As part of its “Fit for 55” package, the EU plans to tighten its Emissions Trading System by gradually reducing free allowances for industrial emitters and introducing a Carbon Border Adjustment Mechanism.

The reduction is designed to incentivise decarbonisation while ensuring that industries face a carbon price similar to their competitors outside the bloc. However, six countries led by Poland and Bulgaria are pushing back, according to reports.

In a joint statement, the countries said free allocations should be frozen at current levels for several years because record‑high electricity prices and inflation are squeezing manufacturers. They warned that cutting allowances too quickly could “risk the loss of millions of jobs”.

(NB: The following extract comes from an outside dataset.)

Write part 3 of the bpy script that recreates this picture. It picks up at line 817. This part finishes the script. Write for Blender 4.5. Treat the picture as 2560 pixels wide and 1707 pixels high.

The European Commission has proposed gradually reducing free allowances from 2026 through 2034, arguing that companies have already received significant support. Spain, Sweden and other northern states back the proposal, saying that delaying reductions would undermine the carbon market’s integrity.

Negotiations continue, with final rules expected by the end of June and a broader ETS revision scheduled for July. The conflict underscores the difficulty of balancing climate ambition with energy‑price pressures and industrial competitiveness.

For UK observers, the outcome matters on two fronts. First, Britain’s own ETS is linked informally to the EU’s via trade; a weaker EU carbon price could depress UK prices. Second, if the EU delays cuts to free allowances, UK manufacturers exporting into the bloc may face slower increases in carbon costs, but it could also reduce incentives to invest in cleaner technology.